• [What needs to be done] All of the data below should be written out exactly.

★ ★ ★ ★

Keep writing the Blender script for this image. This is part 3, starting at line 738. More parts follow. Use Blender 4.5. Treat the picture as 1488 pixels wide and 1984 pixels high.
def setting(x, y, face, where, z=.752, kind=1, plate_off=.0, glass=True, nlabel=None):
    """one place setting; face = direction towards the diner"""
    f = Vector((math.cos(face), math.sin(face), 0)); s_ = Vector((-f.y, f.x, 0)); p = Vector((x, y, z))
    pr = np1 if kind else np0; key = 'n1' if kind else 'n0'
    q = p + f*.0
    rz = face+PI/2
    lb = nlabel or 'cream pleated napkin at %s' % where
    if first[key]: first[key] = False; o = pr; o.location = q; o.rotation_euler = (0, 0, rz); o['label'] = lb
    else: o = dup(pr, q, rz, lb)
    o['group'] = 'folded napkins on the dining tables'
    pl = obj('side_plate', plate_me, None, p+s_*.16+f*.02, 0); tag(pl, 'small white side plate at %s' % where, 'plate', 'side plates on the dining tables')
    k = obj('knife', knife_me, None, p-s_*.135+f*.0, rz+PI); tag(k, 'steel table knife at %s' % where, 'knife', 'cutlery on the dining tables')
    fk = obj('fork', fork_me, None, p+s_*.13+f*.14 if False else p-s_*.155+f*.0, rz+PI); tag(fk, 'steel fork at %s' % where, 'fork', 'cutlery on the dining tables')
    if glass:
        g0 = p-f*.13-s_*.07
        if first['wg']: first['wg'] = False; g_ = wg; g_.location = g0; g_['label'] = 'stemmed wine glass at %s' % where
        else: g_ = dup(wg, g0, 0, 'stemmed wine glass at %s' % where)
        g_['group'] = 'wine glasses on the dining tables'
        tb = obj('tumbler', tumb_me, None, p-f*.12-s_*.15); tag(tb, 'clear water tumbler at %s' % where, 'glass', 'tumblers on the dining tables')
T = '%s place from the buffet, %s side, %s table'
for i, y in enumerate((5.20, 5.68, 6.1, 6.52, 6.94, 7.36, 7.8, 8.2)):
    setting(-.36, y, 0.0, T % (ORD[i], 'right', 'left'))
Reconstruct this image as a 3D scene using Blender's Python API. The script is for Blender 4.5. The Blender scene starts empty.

★ ★ ★ ★

• [Correct result]
Keep writing the Blender script for this image. This is part 3, starting at line 738. More parts follow. Use Blender 4.5. Treat the picture as 1488 pixels wide and 1984 pixels high.
def setting(x, y, face, where, z=.752, kind=1, plate_off=.0, glass=True, nlabel=None):
    """one place setting; face = direction towards the diner"""
    f = Vector((math.cos(face), math.sin(face), 0)); s_ = Vector((-f.y, f.x, 0)); p = Vector((x, y, z))
    pr = np1 if kind else np0; key = 'n1' if kind else 'n0'
    q = p + f*.0
    rz = face+PI/2
    lb = nlabel or 'cream pleated napkin at %s' % where
    if first[key]: first[key] = False; o = pr; o.location = q; o.rotation_euler = (0, 0, rz); o['label'] = lb
    else: o = dup(pr, q, rz, lb)
    o['group'] = 'folded napkins on the dining tables'
    pl = obj('side_plate', plate_me, None, p+s_*.16+f*.02, 0); tag(pl, 'small white side plate at %s' % where, 'plate', 'side plates on the dining tables')
    k = obj('knife', knife_me, None, p-s_*.135+f*.0, rz+PI); tag(k, 'steel table knife at %s' % where, 'knife', 'cutlery on the dining tables')
    fk = obj('fork', fork_me, None, p+s_*.13+f*.14 if False else p-s_*.155+f*.0, rz+PI); tag(fk, 'steel fork at %s' % where, 'fork', 'cutlery on the dining tables')
    if glass:
        g0 = p-f*.13-s_*.07
        if first['wg']: first['wg'] = False; g_ = wg; g_.location = g0; g_['label'] = 'stemmed wine glass at %s' % where
        else: g_ = dup(wg, g0, 0, 'stemmed wine glass at %s' % where)
        g_['group'] = 'wine glasses on the dining tables'
        tb = obj('tumbler', tumb_me, None, p-f*.12-s_*.15); tag(tb, 'clear water tumbler at %s' % where, 'glass', 'tumblers on the dining tables')
T = '%s place from the buffet, %s side, %s table'
for i, y in enumerate((5.20, 5.68, 6.1, 6.52, 6.94, 7.36, 7.8, 8.2)):
    setting(-.36, y, 0.0, T % (ORD[i], 'right', 'left'))
Reconstruct this image as a 3D scene using Blender's Python API. The script is for Blender 4.5. The Blender scene starts empty.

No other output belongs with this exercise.